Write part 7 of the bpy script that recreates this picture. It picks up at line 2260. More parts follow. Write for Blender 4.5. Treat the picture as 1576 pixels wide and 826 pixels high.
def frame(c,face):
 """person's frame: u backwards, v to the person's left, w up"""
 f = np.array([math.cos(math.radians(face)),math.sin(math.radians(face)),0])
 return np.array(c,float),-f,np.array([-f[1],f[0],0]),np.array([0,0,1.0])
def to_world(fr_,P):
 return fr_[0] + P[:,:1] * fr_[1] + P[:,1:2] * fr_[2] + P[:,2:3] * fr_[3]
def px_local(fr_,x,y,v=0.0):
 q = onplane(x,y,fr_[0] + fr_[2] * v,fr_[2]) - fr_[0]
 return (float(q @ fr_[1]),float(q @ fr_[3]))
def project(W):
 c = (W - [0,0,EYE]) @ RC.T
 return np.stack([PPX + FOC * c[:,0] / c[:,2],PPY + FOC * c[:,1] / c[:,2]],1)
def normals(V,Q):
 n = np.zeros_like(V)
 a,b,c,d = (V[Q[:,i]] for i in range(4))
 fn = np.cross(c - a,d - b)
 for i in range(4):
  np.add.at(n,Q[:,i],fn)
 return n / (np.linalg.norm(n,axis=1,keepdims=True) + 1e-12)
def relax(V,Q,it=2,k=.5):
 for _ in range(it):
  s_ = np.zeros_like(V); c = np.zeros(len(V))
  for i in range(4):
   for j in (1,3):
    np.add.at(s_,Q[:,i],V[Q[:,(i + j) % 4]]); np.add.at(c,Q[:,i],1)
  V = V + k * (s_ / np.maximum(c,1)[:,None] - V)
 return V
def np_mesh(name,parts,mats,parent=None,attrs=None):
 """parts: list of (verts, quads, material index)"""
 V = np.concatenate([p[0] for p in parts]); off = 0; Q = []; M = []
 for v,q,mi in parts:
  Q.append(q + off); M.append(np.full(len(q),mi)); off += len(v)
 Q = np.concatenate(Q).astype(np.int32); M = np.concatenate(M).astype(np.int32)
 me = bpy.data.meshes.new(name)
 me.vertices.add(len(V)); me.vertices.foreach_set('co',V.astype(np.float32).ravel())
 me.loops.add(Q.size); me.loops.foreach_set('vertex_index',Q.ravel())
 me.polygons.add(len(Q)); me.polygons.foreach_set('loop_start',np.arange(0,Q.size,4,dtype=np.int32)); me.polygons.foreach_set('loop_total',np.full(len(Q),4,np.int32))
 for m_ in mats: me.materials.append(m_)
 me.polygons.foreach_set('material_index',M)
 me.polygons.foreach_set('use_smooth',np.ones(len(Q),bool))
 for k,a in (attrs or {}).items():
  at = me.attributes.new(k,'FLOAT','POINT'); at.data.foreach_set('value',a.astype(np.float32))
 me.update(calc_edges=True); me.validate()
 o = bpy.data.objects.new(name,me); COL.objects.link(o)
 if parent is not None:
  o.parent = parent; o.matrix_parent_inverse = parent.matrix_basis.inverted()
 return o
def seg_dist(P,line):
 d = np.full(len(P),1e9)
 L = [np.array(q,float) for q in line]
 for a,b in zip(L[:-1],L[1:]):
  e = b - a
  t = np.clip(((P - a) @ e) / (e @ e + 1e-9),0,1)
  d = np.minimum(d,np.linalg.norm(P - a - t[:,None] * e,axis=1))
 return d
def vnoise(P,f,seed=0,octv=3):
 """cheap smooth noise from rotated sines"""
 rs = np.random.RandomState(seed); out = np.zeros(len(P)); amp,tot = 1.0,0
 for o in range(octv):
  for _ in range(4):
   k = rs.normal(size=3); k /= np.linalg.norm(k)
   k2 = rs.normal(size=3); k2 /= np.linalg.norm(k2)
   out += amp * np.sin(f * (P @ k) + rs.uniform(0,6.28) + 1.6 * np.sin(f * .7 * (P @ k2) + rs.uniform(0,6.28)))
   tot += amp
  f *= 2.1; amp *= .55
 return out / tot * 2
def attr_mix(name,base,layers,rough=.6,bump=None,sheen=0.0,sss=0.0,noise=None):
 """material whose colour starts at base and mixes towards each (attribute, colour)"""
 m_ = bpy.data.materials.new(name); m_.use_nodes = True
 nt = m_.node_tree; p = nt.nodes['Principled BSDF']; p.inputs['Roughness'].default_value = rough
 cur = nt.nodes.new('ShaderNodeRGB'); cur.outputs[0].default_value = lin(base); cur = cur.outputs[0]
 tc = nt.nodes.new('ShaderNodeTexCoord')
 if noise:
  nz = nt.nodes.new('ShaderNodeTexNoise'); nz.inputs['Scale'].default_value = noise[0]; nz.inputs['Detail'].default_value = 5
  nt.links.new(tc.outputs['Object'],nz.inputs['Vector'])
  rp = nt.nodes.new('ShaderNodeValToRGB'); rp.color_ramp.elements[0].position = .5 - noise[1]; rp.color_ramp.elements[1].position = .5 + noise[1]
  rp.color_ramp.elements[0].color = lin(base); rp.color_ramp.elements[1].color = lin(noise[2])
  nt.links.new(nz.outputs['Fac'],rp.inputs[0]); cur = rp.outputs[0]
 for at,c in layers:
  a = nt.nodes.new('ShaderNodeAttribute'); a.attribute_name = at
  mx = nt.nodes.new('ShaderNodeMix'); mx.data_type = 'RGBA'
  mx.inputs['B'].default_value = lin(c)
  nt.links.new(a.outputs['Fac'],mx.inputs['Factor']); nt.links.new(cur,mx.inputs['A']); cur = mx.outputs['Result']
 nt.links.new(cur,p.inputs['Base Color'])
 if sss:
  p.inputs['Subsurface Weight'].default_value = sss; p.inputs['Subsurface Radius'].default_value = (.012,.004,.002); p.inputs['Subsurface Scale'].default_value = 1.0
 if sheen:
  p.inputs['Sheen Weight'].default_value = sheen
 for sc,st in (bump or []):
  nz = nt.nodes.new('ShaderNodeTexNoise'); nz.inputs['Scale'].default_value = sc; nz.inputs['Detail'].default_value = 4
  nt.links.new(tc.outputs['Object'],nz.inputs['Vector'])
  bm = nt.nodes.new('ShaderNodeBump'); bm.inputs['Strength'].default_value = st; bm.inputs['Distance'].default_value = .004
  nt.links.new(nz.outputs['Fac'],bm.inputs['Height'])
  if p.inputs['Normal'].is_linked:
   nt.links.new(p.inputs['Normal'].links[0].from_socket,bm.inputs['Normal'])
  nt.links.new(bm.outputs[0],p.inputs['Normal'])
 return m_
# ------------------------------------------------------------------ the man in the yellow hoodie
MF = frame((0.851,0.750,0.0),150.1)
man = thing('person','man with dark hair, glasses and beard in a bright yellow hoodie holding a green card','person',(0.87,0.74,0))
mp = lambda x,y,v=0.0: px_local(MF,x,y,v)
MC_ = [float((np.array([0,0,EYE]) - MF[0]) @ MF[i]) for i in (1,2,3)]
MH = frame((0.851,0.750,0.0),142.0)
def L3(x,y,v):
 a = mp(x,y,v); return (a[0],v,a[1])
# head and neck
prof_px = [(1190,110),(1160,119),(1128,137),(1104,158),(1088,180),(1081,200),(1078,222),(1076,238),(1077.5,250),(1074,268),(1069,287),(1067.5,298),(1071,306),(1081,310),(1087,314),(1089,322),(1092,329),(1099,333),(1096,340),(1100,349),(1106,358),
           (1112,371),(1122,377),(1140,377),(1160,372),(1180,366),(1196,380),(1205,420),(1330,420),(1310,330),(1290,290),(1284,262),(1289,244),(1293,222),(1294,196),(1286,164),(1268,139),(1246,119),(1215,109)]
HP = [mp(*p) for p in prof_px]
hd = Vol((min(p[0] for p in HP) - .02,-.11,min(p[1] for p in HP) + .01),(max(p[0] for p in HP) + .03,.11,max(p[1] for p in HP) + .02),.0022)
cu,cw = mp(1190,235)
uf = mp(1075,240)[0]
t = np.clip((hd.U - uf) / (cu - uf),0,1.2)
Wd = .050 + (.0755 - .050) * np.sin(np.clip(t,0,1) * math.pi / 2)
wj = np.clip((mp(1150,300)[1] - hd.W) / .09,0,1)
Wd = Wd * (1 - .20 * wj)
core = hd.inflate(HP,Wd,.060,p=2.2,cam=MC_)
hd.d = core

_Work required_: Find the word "parts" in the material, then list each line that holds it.

_Output of the exercise_:
Write part 7 of the bpy script that recreates this picture. It picks up at line 2260. More parts follow. Write for Blender 4.5. Treat the picture as 1576 pixels wide and 826 pixels high.
def np_mesh(name,parts,mats,parent=None,attrs=None):
 """parts: list of (verts, quads, material index)"""
 V = np.concatenate([p[0] for p in parts]); off = 0; Q = []; M = []
 for v,q,mi in parts:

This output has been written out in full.